Saturday 5 December 2009

Taxing People is Wrong

To die in England leaving a reasonable house and some savings and investments is a fate not to be wished on your worst enemy. Not a grand house, not even a detached house in a decent-sized garden - an ordinary suburban house with front and back garden, three or four bedrooms and a couple of bathrooms would do it. A well-maintained house in one of the older roads in Hatfield Garden Village plus rainy-day savings in whatever form they are invested - and your children will be paying 40% tax on some of what you leave them.

Of course if you have chosen to end your days in a lovely house, this being your preferred consumption mode rather than motors, trans-continental summer-holidays, and Prada, they'll be taken for so much tax they'll lose your life-style - and what may well be theirs.

When the Italian centre right coalition announced it would abolish inheritance tax, the centre left lost power at the first opportunity the people got to vote. Despite a social democratic interlude under Romano Prodi (by the skin of his teeth) inheritance tax has never been restored. Prodi tried it, brought it back at a nominal 3%, and promptly lost the next election.

Brown's class hate policies and his repellent class hate rhetoric have proved already sufficiently destructive to cause back-pedalling on child care allowances and means-testing the few, very few universal welfare benefits. When we are told by a Downing Street official that Labour will focus on the Conservative policy of lifting the estates of quite ordinary people out of inheritance tax, “morning, noon and night until the general election”, Kenneth Clarke's observation (reported in the Times) that people are “only keen on tough measures so long as they don’t affect them and their families” takes on a new salience.

5 comments:

Caronte said...

"A well-maintained house in one of the older roads in Hatfield Garden Village plus rainy-day savings in whatever form they are invested". You imply that there is no residual mortgage on the house, or savings are higher than mortgage debt. You are not talking of the representative UK citizen, but of a very privileged person indeed.
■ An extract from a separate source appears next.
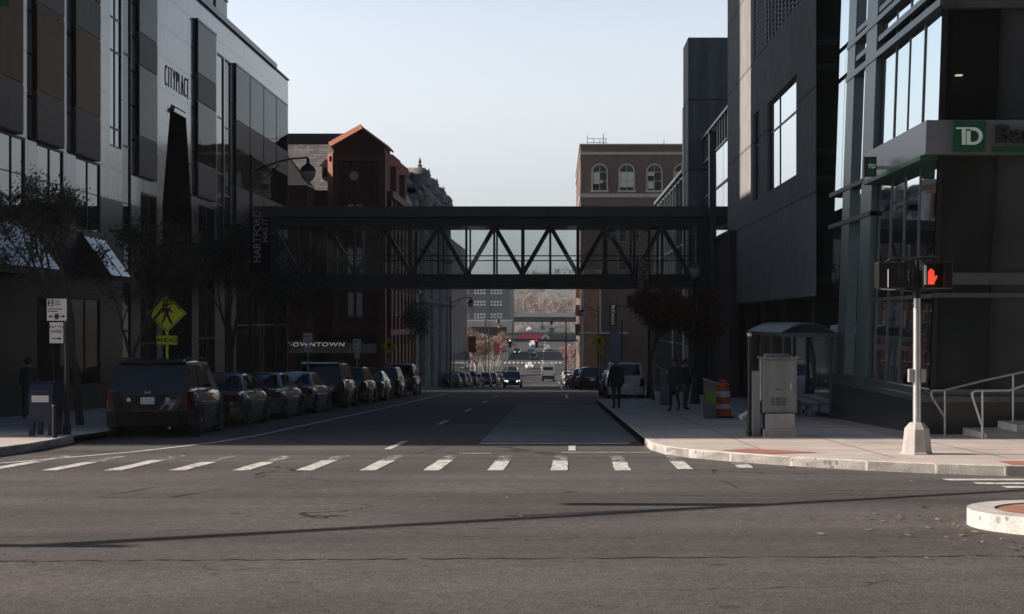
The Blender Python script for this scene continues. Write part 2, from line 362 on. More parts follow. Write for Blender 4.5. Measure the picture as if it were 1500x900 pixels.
spots(M['walk'], 3.2, .17, (.12, .1, .09)); spots(M['curb'], 7, .3, (.14, .125, .11)); spots(M['asphalt'], 1.1, .12, (.03, .028, .027))
# ------------------------------------------------------------------ ground, road, pavements
def sheet(name, x0, x1, ys, dz, m, kind='structure', xf=None):
    mb = MB(); vs = []; fs = []
    for y in ys:
        a, b = (x0, x1) if xf is None else xf(y)
        vs += [(a, y, gz(y)+dz), (b, y, gz(y)+dz)]
    for i in range(len(ys)-1): fs.append((2*i, 2*i+1, 2*i+3, 2*i+2))
    mb.add(vs, fs); o = mb.build(name, m, fixn=False); return tag(o, kind=kind) if kind else o
ys_far = [-40, 0, 95] + [95+7*i for i in range(1, 45)] + [420+20*i for i in range(0, 45)]
def ground():
    mb = MB(); xs = [-900, -200, -60, 60, 200, 900]; vs = []; fs = []
    for y in ys_far:
        for x in xs: vs.append((x, y, gz(y) - .06))
    n = len(xs)
    for j in range(len(ys_far)-1):
        for i in range(n-1): fs.append((j*n+i, j*n+i+1, (j+1)*n+i+1, (j+1)*n+i))
    mb.add(vs, fs); tag(mb.build('ground', M['ground'], fixn=False), kind='structure')
ground()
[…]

Of course without taxing people you could not have roads, police, defense, justice, and reasonable access to health and education. But you are right: taxing inheritance is wrong, a small annual tax on wealth would be much better than a random, vulture-like depredation of the dead. And taxing labour income is also wrong, because that income is only the replacement value of the leisure forsaken by workers - most unfair, unless you specifically taxed also the leisure of the rich.

hatfield girl said...

Might older people not reasonably be expected to have paid off their mortgages, C? For inheritance to kick in they'd have been in their 70s and 80s.

Weekend Yachtsman said...

Caronte: Police, Defence, and Justice, I will agree without quibble. Roads, I suppose grudgingly. Reasonable access to Health and Education would certainly be better provided by the market, but I accept that in the UK that's an argument against the grain, despite evidence.

But even if we grant all that, and cost it, I would bet that it represents but a small portion of the tax we are actually expected to pay.

Inheritance tax raises - in national terms - a derisory amount of money, but that is not its aim. It is a spite tax, an envy tax, pure and simple. They would still want it even it raised nothing. It is nothing to do with those public goods you have enumerated.

Hats is right.

roym said...

"To die in England leaving a reasonable house and some savings and investments "

i would have thought that north of 350K is a bit more than some savings? but of course, the very rich shouldnt have to contribute anything to the rest of the country should they?

hatfield girl said...

R, a perfectly normal house plus savings - bought and set aside through a lifetime of work - on which tax has already been paid should not be subject to inheritance tax. It should pass to the children of the family for whom it is intended and for whom, undoubtedly, both foregone consumption and careful planning of family arrangements have been shouldered.

Brown's policies have dragged working families into inappropriate tax categories.

It is surprising to hear his vicious attacks on Toffs and his prosecution of class war targetting people of my parents class and, indeed, me.